Some insurers have already moved to discontinue paper broker documents. IBAC has expressed hope that, under these circumstances, brokers can depend on these insurers for access to their systems indefinitely and to confirm continued access in the event that a broker and insurer cease to do business together.

Brokers are most encouraged by the success some industry stakeholders have already found experimenting with the CSIO attachment standards. CSIO, Power Broker and SGI, working with Mastercom, happily announced on July 22, 2011 their successful test of “a download transaction providing a no-touch inclusion of a Dec page attachment.” In this instance, the image of the policy document “moved to the client’s database automatically with no broker intervention.” Although no other official announcements have yet occurred, other BMS software vendors and insurers have identified EDI document attachments as a key development area; brokers strongly support prioritizing the implementation of a common EDI process to include transfer of documents.

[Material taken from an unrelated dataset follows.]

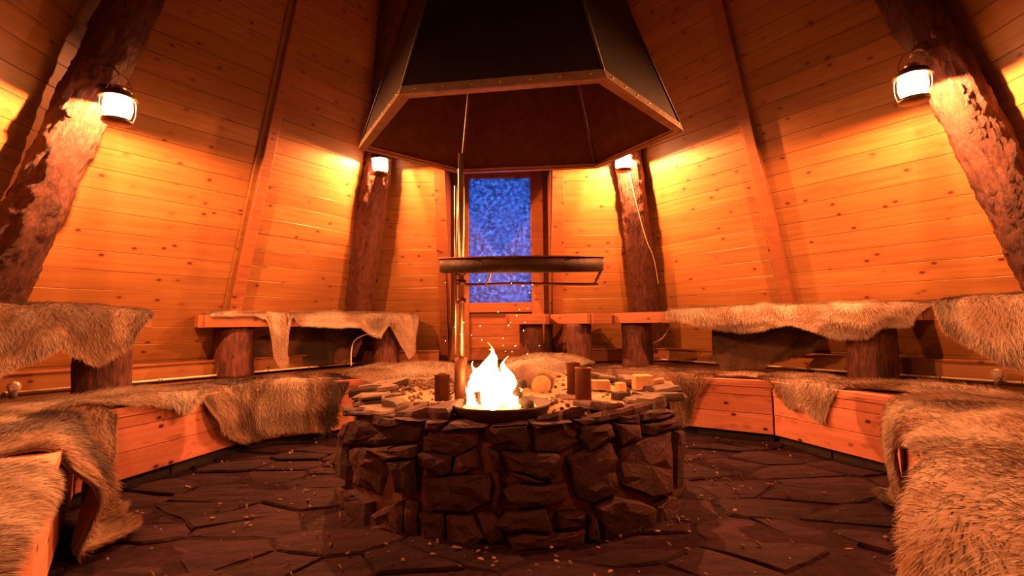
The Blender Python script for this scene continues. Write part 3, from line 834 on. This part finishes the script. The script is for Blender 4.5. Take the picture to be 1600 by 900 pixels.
# ------------------------------------------------------------------ grill pan on its post
gp = empty('grill_stand', (-.235, 2.35, .44), 'upright steel post with a round pan swung over the fire', 'grill')
link('post', tube_mesh([(-.235, 2.35, .44), (-.232, 2.35, 1.60)], .014, 14), CHROME, gp, Matrix.Identity(4))
link('rod', tube_mesh([(-.262, 2.352, .66), (-.258, 2.352, 1.45)], .006, 8), CHROME, gp, Matrix.Identity(4))
link('sleeve', lathe_mesh([(0, 0), (.030, 0), (.030, .205), (.024, .212), (0, .212)], 16), RUST, gp, T(-.236, 2.35, .44))
for z_ in (.90, .985, 1.03): link('collar', lathe_mesh([(.014, 0), (.022, 0), (.022, .022), (.014, .022)], 14), RUST, gp, T(-.234, 2.35, z_))
pr = .385; rim = []
prof = [(0, .0), (pr - .012, 0), (pr, .006), (pr, .064), (pr - .006, .064), (pr - .006, .012), (0, .008)]
tilt = Matrix.Rotation(R(-6.3), 4, 'X')
pan = link('pan', lathe_mesh(prof, 56), IRON, gp, T(.045, 2.42, 1.047) @ tilt.inverted() @ Matrix.Identity(4))
link('pan_rim', lathe_mesh([(pr - .008, .062), (pr + .004, .062), (pr + .004, .069), (pr - .008, .069), (pr - .008, .062)], 56), RUST, pan)
wz = .985
link('support_wire', tube_mesh(spline([(-.235, 2.36, 1.06), (-.232, 2.355, wz + .02), (-.20, 2.35, wz), (.0, 2.34, wz + .002), (.36, 2.34, wz - .004), (.385, 2.34, wz + .01), (.42, 2.36, 1.06)], 5), .0065, 8), RUST, gp, Matrix.Identity(4))
link('cross_wire', tube_mesh(spline([(-.12, 2.34, wz + .002), (-.10, 2.31, wz + .03), (-.085, 2.27, 1.055), (-.05, 2.2, 1.062)], 5), .0055, 8), CHROME, gp, Matrix.Identity(4))

# ------------------------------------------------------------------ smoke hood
HC = Vector((.03, 2.66, 0)); HR = .86; HB = 1.785; HA = 4.14; HT = 3.55
hood = empty('smoke_hood', (HC.x, HC.y, HB), 'large black six sided sheet steel smoke hood hanging over the fire', 'hood')
ang = [R(-6 + 60 * k) for k in range(6)]
apx = Vector((HC.x - .05, HC.y, HA))
HV = [Vector(q) for q in ((.89, 2.58), (.55, 3.20), (-.33, 3.29), (-.845, 2.80), (-.47, 2.13), (.385, 2.00))]
def hp(k, h, inset=0):
    k %= 6; q = HV[k] - Vector((HC.x, HC.y)); q = q * (1 - inset / q.length); p = Vector((HC.x + q.x, HC.y + q.y, HB))
    return p.lerp(apx, (h - HB) / (HA - HB))
for k in range(6):
    a, b, c, d = hp(k, HB + .03), hp(k + 1, HB + .03), hp(k + 1, HT), hp(k, HT)
    nrm = (b - a).cross(d - a).normalized(); 
    if nrm.dot(a - Vector((HC.x, HC.y, a.z))) < 0: nrm = -nrm
    t_ = nrm * .004
    v = [a, b, c, d, a - t_, b - t_, c - t_, d - t_]
    me = mesh(v, [(0, 1, 2, 3), (7, 6, 5, 4), (0, 4, 5, 1), (1, 5, 6, 2), (2, 6, 7, 3), (3, 7, 4, 0)])
    me.materials.append(BLACKSTEEL); me.materials.append(SOOT)
    me.polygons[1].material_index = 1
    link('hood_panel', me, None, hood, Matrix.Identity(4))
    # bottom edge: outer band + inward lip
    a0, b0 = hp(k, HB), hp(k + 1, HB); a1, b1 = hp(k, HB + .042), hp(k + 1, HB + .042)
    o1 = nrm * .006
    ins = .045
    ia, ib = hp(k, HB, ins), hp(k + 1, HB, ins)
    v = [a0 + o1, b0 + o1, b1 + o1, a1 + o1, a0, b0, b1, a1, ia, ib, ia + Vector((0, 0, .006)), ib + Vector((0, 0, .006))]
    f = [(0, 1, 2, 3), (7, 6, 5, 4), (3, 2, 6, 7), (0, 3, 7, 4), (1, 5, 6, 2), (1, 0, 8, 9), (8, 10, 11, 9), (4, 5, 11, 10)]
    bmat = RIMSTEEL
    band = link('edge_band', mesh(v, f), bmat, hood, Matrix.Identity(4))
    L = (b0 - a0).length
    for q in range(7):
        p = a0.lerp(b0, (q + .5) / 7) + (a1 - a0) * .5 + nrm * .007
        link('rivet', lathe_mesh([(.006, 0), (.005, .003), (.002, .0045), (0, .005)], 8), RIMSTEEL, band, frame(p, (b0 - a0), nrm))
    # corner seam
    link('seam_strip', tube_mesh([hp(k, HB + .04) + (hp(k, HB) - Vector((HC.x, HC.y, HB))).normalized() * .002, hp(k, HT)], .008, 6), BLACKSTEEL, hood, Matrix.Identity(4))
    i0, i1 = hp(k, HB + .03, .02), hp(k, HT, .02)
    link('inner_seam', tube_mesh([i0, i1], .010, 6), SOOT, hood, Matrix.Identity(4))
link('flue_pipe', lathe_mesh([(.215, 0), (.17, .08), (.17, 1.6), (.16, 1.6), (.16, .08), (.2, 0)], 24), BLACKSTEEL, hood, T(apx.x, apx.y, HT - .02))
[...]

The insurance business has a long way to go before truly qualifying as “green,” but initiatives such as the CSIO process for EDI policy document attachments are encouraging. All participants will benefit and at the same time genuinely reduce their consumption of paper. Given the size of the challenge throughout the industry, there are equally large opportunities to find efficiencies and eliminate wasteful redundancy. With each new idea implemented or old barrier removed, the only question is: ‘What’s next?